Osiołek Franek, który na co dzień jest maskotką dzieci i studentów pobliskiego UKSW, w Niedzielę Pasmową ma bardzo ważną rolę do odegrania. Gdy tego dnia idzie na czele procesji, ludzie wiwatują, rzucają palmy pod nogi, a nawet kładą płaszcze. Na osiłku zazwyczaj jedzie ks. Wojciech Drozdowicz. - Coraz częściej ustępuję jednak miejsca dzieciom. One są o wiele lepszym symbolem Chrystusa niż ja. Poza tym, jestem coraz cięższy i szkoda mi Franciszka - śmieje się proboszcz parafii w Lesie Bielańskim. - Jednak ostatnia prosta przed kościołem należy do mnie... do ciężkiego plebana.
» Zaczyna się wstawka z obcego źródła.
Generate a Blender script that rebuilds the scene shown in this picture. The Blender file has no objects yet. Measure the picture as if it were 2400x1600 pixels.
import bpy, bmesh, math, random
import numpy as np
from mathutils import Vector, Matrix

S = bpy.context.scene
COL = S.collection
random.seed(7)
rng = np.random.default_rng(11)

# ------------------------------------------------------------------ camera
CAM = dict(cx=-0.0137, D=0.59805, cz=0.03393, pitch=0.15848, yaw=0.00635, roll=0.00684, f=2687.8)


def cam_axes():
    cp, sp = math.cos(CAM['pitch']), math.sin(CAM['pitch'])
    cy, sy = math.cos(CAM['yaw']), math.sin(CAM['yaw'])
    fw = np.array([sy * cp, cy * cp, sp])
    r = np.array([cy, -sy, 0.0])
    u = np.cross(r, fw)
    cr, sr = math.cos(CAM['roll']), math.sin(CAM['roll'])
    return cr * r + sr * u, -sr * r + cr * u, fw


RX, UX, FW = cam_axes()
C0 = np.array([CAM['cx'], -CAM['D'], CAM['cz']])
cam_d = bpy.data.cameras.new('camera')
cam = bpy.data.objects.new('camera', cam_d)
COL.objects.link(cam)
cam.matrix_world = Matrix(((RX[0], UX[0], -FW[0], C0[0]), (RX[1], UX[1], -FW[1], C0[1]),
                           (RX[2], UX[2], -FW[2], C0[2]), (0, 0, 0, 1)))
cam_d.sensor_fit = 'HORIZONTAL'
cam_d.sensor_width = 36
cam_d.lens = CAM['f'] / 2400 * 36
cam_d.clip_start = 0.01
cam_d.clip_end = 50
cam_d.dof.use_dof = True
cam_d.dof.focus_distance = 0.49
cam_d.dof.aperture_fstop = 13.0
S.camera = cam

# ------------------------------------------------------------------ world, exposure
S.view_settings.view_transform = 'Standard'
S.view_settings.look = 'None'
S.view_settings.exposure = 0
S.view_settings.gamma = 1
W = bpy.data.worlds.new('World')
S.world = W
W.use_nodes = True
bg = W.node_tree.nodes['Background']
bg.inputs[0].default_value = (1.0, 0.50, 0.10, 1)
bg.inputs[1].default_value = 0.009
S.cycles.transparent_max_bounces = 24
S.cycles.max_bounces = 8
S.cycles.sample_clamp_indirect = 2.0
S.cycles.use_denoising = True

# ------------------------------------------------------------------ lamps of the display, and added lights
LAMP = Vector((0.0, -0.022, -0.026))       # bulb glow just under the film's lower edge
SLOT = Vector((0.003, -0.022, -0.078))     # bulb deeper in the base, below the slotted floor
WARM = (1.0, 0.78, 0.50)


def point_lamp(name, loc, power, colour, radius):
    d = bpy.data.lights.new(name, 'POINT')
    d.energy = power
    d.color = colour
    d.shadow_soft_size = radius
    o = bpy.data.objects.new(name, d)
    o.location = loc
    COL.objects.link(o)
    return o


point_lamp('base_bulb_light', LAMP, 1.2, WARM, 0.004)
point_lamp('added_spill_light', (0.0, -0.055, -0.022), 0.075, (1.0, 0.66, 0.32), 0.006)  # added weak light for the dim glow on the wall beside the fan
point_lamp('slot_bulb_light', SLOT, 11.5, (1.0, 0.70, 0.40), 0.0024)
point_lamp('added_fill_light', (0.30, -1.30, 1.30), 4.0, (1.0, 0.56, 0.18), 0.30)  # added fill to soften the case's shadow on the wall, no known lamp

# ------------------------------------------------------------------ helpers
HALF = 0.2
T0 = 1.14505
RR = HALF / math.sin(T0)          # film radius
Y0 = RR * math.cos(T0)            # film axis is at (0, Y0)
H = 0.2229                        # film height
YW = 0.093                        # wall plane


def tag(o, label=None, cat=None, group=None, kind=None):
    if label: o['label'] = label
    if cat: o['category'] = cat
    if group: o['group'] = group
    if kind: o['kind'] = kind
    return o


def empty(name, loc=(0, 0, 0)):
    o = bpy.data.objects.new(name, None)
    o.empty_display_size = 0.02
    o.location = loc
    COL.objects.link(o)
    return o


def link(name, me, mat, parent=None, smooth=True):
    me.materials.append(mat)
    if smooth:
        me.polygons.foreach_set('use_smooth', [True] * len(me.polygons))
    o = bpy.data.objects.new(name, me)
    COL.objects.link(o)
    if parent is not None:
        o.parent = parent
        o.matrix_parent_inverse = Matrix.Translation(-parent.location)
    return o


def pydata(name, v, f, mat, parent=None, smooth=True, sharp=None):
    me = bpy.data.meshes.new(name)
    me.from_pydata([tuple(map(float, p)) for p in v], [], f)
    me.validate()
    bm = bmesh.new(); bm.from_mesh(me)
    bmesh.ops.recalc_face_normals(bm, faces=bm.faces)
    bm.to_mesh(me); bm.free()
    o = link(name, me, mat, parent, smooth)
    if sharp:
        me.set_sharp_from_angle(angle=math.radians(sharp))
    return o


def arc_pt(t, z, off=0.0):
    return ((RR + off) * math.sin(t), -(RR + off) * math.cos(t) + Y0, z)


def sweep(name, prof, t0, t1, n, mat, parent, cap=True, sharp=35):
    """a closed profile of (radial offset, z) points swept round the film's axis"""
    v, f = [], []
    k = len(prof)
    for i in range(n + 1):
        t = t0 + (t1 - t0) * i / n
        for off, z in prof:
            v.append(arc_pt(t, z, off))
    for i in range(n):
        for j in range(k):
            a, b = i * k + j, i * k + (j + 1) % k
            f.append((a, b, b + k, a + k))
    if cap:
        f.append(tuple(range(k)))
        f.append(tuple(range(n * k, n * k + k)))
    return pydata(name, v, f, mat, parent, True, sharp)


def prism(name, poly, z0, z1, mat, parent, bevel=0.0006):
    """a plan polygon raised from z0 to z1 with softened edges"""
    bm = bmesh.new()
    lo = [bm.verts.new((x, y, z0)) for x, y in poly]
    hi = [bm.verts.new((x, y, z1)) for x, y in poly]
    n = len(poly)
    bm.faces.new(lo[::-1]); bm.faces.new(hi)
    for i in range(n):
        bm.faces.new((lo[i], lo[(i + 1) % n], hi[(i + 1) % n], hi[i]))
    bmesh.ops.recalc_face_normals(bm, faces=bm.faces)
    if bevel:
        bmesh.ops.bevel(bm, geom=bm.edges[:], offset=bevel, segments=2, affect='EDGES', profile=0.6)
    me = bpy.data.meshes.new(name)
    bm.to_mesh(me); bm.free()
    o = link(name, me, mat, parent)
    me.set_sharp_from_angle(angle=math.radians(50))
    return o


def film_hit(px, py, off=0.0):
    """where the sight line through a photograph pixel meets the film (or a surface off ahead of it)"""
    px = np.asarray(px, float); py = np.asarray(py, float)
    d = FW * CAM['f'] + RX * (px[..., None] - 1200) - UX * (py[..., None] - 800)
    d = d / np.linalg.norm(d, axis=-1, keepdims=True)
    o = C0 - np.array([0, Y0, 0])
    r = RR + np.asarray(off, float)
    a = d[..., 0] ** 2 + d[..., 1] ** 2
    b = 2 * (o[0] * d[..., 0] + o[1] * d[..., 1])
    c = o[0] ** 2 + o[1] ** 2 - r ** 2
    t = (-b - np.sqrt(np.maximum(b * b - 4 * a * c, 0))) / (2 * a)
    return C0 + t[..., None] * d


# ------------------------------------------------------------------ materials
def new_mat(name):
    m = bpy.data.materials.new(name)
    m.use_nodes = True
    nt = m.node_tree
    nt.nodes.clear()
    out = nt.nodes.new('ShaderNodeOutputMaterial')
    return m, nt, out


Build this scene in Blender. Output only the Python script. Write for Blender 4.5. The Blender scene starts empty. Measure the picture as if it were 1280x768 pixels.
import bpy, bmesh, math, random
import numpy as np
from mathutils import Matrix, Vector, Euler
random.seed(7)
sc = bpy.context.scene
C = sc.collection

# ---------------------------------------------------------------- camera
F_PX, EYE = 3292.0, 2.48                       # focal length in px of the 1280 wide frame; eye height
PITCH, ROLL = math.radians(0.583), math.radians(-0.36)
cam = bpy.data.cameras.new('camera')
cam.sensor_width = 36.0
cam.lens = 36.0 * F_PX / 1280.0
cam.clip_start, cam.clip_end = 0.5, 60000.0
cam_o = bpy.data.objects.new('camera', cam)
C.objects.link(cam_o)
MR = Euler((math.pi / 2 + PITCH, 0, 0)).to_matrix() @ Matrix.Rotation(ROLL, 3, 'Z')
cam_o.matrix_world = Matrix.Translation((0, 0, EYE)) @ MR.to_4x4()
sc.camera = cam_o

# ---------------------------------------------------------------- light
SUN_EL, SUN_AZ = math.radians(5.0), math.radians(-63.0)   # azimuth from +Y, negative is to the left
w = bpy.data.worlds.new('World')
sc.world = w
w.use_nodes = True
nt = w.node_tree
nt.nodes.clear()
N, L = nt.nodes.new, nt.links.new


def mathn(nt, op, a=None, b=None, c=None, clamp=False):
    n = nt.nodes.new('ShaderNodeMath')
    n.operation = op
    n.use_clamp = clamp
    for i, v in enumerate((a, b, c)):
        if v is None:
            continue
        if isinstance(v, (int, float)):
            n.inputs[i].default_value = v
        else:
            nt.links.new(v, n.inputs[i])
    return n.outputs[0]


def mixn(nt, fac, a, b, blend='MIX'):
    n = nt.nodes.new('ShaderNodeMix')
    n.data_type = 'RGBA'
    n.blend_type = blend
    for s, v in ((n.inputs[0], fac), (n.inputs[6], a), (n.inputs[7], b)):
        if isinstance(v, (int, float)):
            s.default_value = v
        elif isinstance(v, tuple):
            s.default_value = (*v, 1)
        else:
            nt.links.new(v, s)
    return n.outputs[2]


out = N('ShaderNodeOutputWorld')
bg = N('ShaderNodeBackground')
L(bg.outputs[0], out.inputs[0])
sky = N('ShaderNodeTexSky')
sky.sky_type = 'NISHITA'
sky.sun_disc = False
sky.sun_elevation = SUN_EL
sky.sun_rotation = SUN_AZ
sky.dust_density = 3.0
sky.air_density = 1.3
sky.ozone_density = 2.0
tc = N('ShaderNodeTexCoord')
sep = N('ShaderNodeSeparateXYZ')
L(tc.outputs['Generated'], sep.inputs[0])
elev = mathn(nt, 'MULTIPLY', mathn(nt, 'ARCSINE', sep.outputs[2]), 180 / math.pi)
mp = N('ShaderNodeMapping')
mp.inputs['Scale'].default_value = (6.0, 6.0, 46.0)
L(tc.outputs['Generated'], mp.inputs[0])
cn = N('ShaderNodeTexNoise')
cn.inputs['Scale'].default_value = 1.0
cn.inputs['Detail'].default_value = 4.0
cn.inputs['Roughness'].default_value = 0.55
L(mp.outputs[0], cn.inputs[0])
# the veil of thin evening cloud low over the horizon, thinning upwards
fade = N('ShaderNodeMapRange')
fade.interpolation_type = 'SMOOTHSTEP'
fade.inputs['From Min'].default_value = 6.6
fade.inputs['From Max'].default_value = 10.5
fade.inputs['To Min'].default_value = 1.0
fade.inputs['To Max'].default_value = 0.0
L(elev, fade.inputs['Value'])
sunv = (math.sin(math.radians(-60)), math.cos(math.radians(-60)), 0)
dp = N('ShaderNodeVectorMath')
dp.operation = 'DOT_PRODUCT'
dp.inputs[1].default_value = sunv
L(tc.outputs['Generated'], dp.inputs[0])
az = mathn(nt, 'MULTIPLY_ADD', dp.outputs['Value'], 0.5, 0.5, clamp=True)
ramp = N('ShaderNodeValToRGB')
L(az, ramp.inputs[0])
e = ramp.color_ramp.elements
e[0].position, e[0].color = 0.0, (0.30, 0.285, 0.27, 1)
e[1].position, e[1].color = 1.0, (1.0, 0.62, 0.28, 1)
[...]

Wjazd na osiołku to część spektaklu, ale nie tylko on przyciąga tysiące mieszkańców Warszawy i okolic. W Niedzielę Palmową, podobnie jak przez cały Wielki Post, bielańska liturgia sprawowana jest w średniowiecznym rycie. W Niedzielę Palmową religijny obrzęd zaczyna się gregoriańskim śpiewem Collegerunt na stopniach wejścia do UKSW. - Ta muzyka to prawdziwy diament. Średniowieczne jazz jamboree! - podkreśla ks. Drozdowicz.
Kilkadziesiąt metrów dalej procesja staje przed starą bramą uniwersytetu, która symbolizuje Porta Jerusalem - Bramę Jerozolimy. Gdy osiołek z proboszczem na grzebiecie dojeżdża do kościoła, kapłan uderza trzykrotnie krzyżem w zamknięte drzwi świątyni. W tym czasie część śpiewaków znajduje się wewnątrz kościoła, a część na zewnątrz. - Śpiewając prowadzą dialog. To takie średniowieczne przekomarzanie się - tłumaczy ks. Drozdowicz.
Triduum Paschalne na Bielanach również będzie „okraszone” średniowiecznym stylem. Pewnie dlatego Las Bielański wielkie oblężenie czeka także w Wielką Sobotę. Święcenie pokarmów odbywać się będzie w scenerii Grobu Pańskiego, który znajdzie się w podziemiach kościoła. Jezus położony zostanie na zielonej trawie, pomiędzy grobami ojców i braci kamedułów. Ksiądz Drozdowicz zaprasza również wieczorem o godz. 20.00 na Mszę Światła. Będzie ona połączona z liturgią Zmartwychwstania Pańskiego. Zakończy się nocną procesją rezurekcyjną.
Liturgia Wielkopostna oraz Triduum Paschalne na Bielanach mają jedyną w swoim rodzaju oprawę muzyczną. Dzięki zespołowi muzyki dawnej „Bornus consort” przenosimy się w pierwsze wieki chrześcijaństwa na ziemiach Polskich. - Ta muzyka „pachnie” Rzymem i łaciną, ale ma także ornamentykę grecką, żydowską oraz orientalną - wyjaśnia ksiądz proboszcz. Na Bielanach odtwarzane jest więc najstarsze brzmienie chorału, a Msza św. zawiera elementy przedsoborowe. I właśnie ta muzyczno-liturgiczna „archeologia” także przyciąga na Bielany coraz więcej warszawiaków.